Vlees is pas vrij recent betaalbaar geworden
In de afgelopen 65 jaar is vlees voor iedereen toegankelijk en betaalbaar geworden. Het eten van groenten, vlees en aardappelen is dus nog helemaal niet zo oud. Voor die tijd waren we flexitariërs: we aten niet elke dag vlees. En wat we aten, waren vooral de mindere delen van het dier. Entrecote, biefstuk en filets waren niet voor jan met de pet, maar in de jaren vijftig veranderde dat dus. De consumptie was toen ongeveer twintig kilo per persoon per jaar, tegen zo’n 38,5 kilo nu. Een verdubbeling dus. Vooral in de jaren tachtig, met de opkomst van de bio-industrie, ging het snel. In 2010 begon een daling, maar sinds 2016 stagneren de cijfers weer, en in 2018 steeg de vleesconsumptie dus zelfs.
Vlees speelt een belangrijke rol tijdens de feestdagen
Maar dat vlees populair blijft, komt ook door de winkels. Het is overal te koop, het is betaalbaar, er wordt mee gestunt. Met de feestdagen gaat iedereen gourmetten, in de zomer staat vlees centraal bij de barbecue.
Net als bij vlees staan planten aan de basis van vleesvervangers, maar er is een belangrijk verschil: vegaburgers gebruiken de soja direct, een hamburger vraagt om een extra stap. Een koe of kip verwerkt het voedsel tot vlees, maar heeft daarbij ook energie nodig om te leven. Daardoor levert een kilo soja geen kilo vlees op.
Voor vleesvervangers is veel minder ruimte nodig dan voor dieren
Elke kilogram vlees vraagt gemiddeld om zo’n vijf kilo aan plantaardige producten. Al zijn er wel verschillen: kippen groeien bijvoorbeeld efficiënter dan koeien. Door de soja zelf op te eten haal je een tussenstap uit het proces. Dat scheelt een slok op een borrel, al kost de stap van soja naar burger natuurlijk ook wat energie. Al met al zijn vegaburgers zo’n tweeënhalf (kip) tot wel twaalf keer (biefstuk) duurzamer dan. Voor vega hoeft dus veel minder regenwoud gekapt te worden.
Kaasburgers zijn niet zo duurzaam
Anders wordt dat bij vleesvervangers met dierlijke ingrediënten, zoals kaas schijven.

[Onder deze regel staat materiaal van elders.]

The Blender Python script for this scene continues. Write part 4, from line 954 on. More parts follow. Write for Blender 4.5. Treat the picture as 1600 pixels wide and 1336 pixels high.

Daar is wel een dier voor nodig. Een koe zet gras niet heel efficiënt om in melk. Daardoor hebben kaasburgers ongeveer dezelfde milieubelasting als kip, als je naar de kooldioxide productie kijkt. Vega schijven waar melk op een minder herkenbare manier in is verwerkt (zoals Valess), scoren vergelijkbaar.
Vegaburgers zijn dus wel degelijk een duurzamere keuze dan vlees. Maar kies dan wel voor een plantaardige variant. Zit er melk of kaas in verwerkt, dan is de ecologische voetafdruk alsnog vrij groot.